La ciencia occidental, que nos ha provisto de las tecnologías que hoy disfrutamos, ahora resulta que es casta y equiparable a cualquier propuesta ideológica por discutible que sea como la ocurrencia del animalismo, que en su forma más radical defiende el igualitarismo moral con las bestias acusando de especistas a todo aquel que no se maneje con ellas en una relación de igualdad.
Este interés por borrar la frontera entre el humano y el animal ha sembrado el horizonte de imprevistas y dolorosas paradojas, porque el problema de humanizar a los animales implica animalizar a los hombres.
Sólo desde esa perspectiva puede entenderse el obsceno tratamiento que en las redes sociales ha tenido la noticia de la muerte de un torero en la plaza. Recordarán algunos la movilización mediática a favor de Excalibur, la mascota de la enfermera que contrajo el ébola; 300.000 ciudadanos se opusieron a la recomendación sanitaria ­ciencia­ de su sacrificio. Apostaría a que ninguno de ellos recordaba el nombre de los dos religiosos que dieron su vida de modo altruista por sus semejantes. Al fin y al cabo sólo eran hombres.

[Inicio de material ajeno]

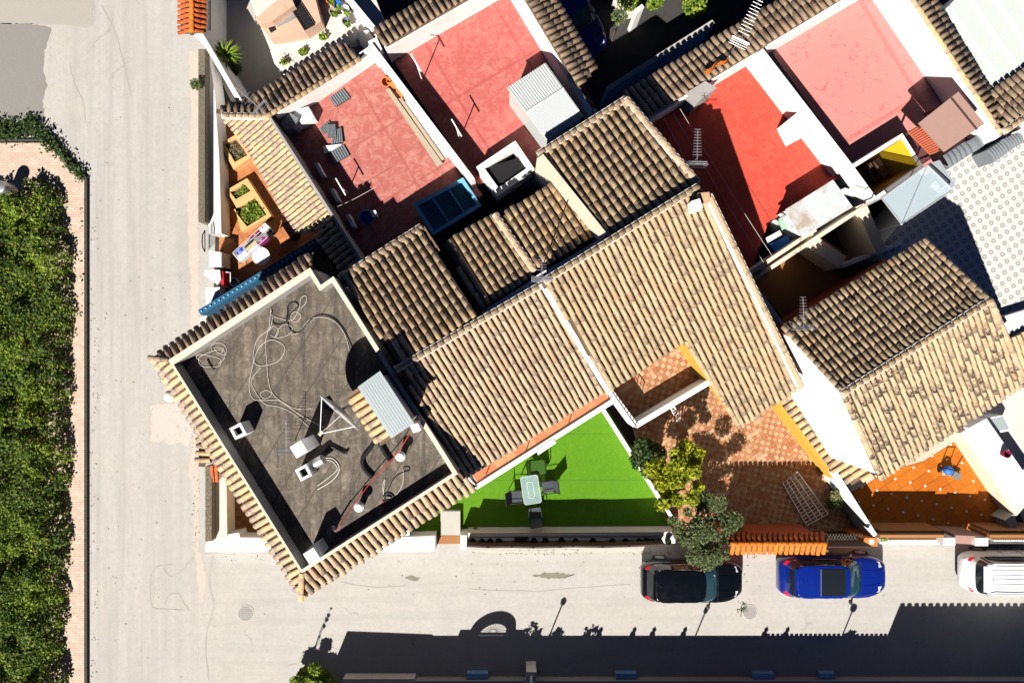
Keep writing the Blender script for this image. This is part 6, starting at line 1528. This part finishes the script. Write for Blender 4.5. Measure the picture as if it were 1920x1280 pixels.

La vehemencia antitaurina permite una curiosa doble moral, como la de compartir una exquisita sensibilidad por el bienestar de los bóvidos y a la vez una relajada tolerancia con el aborto humano. Esta esquizofrenia social explica por qué en las últimas elecciones más de un cuarto de millón de ciudadanos haya decidido su voto a favor de un partido cuya propuesta fundamental es acabar con la caza y la tauromaquia dejando el resto de problemas en un segundo plano. El barco se hunde, pero para algunos la prioridad es el hilo musical de su camarote. Alguien parece estar perdiendo el norte, y no creo que sea nuestro colectivo. Apuntaban los viejos filósofos que la salud de una sociedad se mide por su catálogo de prioridades. La nuestra tiene un inquietante pronóstico reservado. Los radicalismos ideológicos, por su condición acientífica, tienden a gangrenar los problemas, ya sean éstos de orden religioso, político, étnico, nacionalista o ecologista, porque la percepción sesgada y fanática de la realidad termina por deformarla y, una vez desenfocada, los cazadores sabemos que acertar al blanco es imposible. Afortunadamente, la evolución continúa.